» What you need to do: Please list all lines of the material below in which the string "prism" occurs.

» Data provided:
────────────────────

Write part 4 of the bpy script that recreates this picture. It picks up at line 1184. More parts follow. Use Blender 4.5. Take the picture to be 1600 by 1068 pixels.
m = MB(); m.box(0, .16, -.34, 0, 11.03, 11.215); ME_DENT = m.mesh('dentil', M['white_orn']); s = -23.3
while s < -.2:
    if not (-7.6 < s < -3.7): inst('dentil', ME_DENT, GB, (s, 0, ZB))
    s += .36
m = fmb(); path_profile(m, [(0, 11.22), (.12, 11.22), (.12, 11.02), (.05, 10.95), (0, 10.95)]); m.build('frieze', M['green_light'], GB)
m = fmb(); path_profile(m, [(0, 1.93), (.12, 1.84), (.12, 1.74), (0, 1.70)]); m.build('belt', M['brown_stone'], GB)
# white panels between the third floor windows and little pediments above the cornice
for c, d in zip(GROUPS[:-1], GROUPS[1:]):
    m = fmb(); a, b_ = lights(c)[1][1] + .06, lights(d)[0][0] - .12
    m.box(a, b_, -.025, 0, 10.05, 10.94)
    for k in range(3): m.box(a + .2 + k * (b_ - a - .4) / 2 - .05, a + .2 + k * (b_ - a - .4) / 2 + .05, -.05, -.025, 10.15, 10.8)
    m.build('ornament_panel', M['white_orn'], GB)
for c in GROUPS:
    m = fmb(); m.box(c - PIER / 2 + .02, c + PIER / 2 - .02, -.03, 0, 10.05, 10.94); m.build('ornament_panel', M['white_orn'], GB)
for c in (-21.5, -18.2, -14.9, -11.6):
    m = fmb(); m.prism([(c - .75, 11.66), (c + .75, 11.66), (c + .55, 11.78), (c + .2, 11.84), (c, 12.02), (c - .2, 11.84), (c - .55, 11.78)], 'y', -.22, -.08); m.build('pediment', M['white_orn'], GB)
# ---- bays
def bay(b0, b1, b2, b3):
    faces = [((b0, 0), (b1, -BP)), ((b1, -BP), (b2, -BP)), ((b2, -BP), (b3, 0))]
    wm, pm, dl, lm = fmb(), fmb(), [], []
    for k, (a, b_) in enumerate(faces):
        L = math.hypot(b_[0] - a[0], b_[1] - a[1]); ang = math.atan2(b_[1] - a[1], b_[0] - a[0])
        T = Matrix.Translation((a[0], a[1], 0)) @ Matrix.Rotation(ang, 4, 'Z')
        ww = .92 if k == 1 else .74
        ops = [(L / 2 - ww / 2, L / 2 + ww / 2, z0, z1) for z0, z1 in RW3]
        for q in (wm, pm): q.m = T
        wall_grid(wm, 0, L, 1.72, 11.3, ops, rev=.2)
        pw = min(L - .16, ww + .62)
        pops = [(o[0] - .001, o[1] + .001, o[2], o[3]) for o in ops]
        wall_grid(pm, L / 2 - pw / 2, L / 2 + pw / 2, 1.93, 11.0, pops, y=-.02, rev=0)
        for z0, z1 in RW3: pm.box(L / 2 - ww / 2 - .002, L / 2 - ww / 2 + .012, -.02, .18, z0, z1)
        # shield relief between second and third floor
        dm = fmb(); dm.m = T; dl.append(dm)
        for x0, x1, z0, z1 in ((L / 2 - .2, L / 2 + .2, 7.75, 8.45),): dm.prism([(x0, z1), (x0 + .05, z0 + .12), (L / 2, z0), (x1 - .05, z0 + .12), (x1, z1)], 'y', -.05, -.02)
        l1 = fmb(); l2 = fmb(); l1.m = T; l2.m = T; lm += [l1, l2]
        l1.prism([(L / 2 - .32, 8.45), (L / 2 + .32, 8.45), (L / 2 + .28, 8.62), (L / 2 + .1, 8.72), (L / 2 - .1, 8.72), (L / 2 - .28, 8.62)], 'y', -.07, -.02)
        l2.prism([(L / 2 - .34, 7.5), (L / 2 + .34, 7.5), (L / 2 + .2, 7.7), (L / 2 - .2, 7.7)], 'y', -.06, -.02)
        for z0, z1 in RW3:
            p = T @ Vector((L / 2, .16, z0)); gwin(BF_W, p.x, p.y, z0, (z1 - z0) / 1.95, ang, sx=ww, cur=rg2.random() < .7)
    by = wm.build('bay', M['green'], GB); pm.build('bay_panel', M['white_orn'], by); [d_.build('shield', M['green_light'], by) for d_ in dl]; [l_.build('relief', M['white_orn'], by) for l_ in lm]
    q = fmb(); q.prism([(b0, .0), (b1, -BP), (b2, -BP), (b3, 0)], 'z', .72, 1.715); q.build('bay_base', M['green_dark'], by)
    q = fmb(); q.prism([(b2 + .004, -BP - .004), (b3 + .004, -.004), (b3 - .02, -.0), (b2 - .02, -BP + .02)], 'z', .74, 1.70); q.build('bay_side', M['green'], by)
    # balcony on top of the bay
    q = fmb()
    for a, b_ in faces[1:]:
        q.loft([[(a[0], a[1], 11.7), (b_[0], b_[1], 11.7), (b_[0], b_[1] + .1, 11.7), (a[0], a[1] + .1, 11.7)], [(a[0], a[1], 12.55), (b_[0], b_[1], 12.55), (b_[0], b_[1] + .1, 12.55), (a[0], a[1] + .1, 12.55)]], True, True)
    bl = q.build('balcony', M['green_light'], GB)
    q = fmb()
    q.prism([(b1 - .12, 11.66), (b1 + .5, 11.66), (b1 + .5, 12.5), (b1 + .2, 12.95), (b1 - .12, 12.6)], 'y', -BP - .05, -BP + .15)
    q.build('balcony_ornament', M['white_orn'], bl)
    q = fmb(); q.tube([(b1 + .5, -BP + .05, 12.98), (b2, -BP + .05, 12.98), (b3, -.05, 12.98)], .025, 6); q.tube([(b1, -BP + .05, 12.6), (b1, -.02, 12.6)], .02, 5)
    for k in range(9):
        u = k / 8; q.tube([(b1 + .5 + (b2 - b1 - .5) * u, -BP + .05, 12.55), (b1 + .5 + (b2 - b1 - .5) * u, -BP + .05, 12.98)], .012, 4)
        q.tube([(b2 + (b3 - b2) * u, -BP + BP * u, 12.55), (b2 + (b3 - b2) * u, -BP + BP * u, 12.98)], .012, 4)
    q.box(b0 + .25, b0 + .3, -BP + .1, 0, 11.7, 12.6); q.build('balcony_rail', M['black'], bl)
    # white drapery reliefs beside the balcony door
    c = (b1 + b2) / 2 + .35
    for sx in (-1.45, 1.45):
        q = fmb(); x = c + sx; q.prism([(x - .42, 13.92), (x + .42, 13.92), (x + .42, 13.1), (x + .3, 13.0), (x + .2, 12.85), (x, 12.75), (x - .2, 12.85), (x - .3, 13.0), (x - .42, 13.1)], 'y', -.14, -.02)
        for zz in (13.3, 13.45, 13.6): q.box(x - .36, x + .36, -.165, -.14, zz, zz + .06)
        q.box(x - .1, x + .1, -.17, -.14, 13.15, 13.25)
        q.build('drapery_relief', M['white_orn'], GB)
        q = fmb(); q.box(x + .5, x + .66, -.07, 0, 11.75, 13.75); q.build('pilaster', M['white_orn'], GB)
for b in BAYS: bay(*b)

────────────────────

» Solution:
    m = fmb(); m.prism([(c - .75, 11.66), (c + .75, 11.66), (c + .55, 11.78), (c + .2, 11.84), (c, 12.02), (c - .2, 11.84), (c - .55, 11.78)], 'y', -.22, -.08); m.build('pediment', M['white_orn'], GB)
        for x0, x1, z0, z1 in ((L / 2 - .2, L / 2 + .2, 7.75, 8.45),): dm.prism([(x0, z1), (x0 + .05, z0 + .12), (L / 2, z0), (x1 - .05, z0 + .12), (x1, z1)], 'y', -.05, -.02)
        l1.prism([(L / 2 - .32, 8.45), (L / 2 + .32, 8.45), (L / 2 + .28, 8.62), (L / 2 + .1, 8.72), (L / 2 - .1, 8.72), (L / 2 - .28, 8.62)], 'y', -.07, -.02)
        l2.prism([(L / 2 - .34, 7.5), (L / 2 + .34, 7.5), (L / 2 + .2, 7.7), (L / 2 - .2, 7.7)], 'y', -.06, -.02)
    q = fmb(); q.prism([(b0, .0), (b1, -BP), (b2, -BP), (b3, 0)], 'z', .72, 1.715); q.build('bay_base', M['green_dark'], by)
    q = fmb(); q.prism([(b2 + .004, -BP - .004), (b3 + .004, -.004), (b3 - .02, -.0), (b2 - .02, -BP + .02)], 'z', .74, 1.70); q.build('bay_side', M['green'], by)
    q.prism([(b1 - .12, 11.66), (b1 + .5, 11.66), (b1 + .5, 12.5), (b1 + .2, 12.95), (b1 - .12, 12.6)], 'y', -BP - .05, -BP + .15)
        q = fmb(); x = c + sx; q.prism([(x - .42, 13.92), (x + .42, 13.92), (x + .42, 13.1), (x + .3, 13.0), (x + .2, 12.85), (x, 12.75), (x - .2, 12.85), (x - .3, 13.0), (x - .42, 13.1)], 'y', -.14, -.02)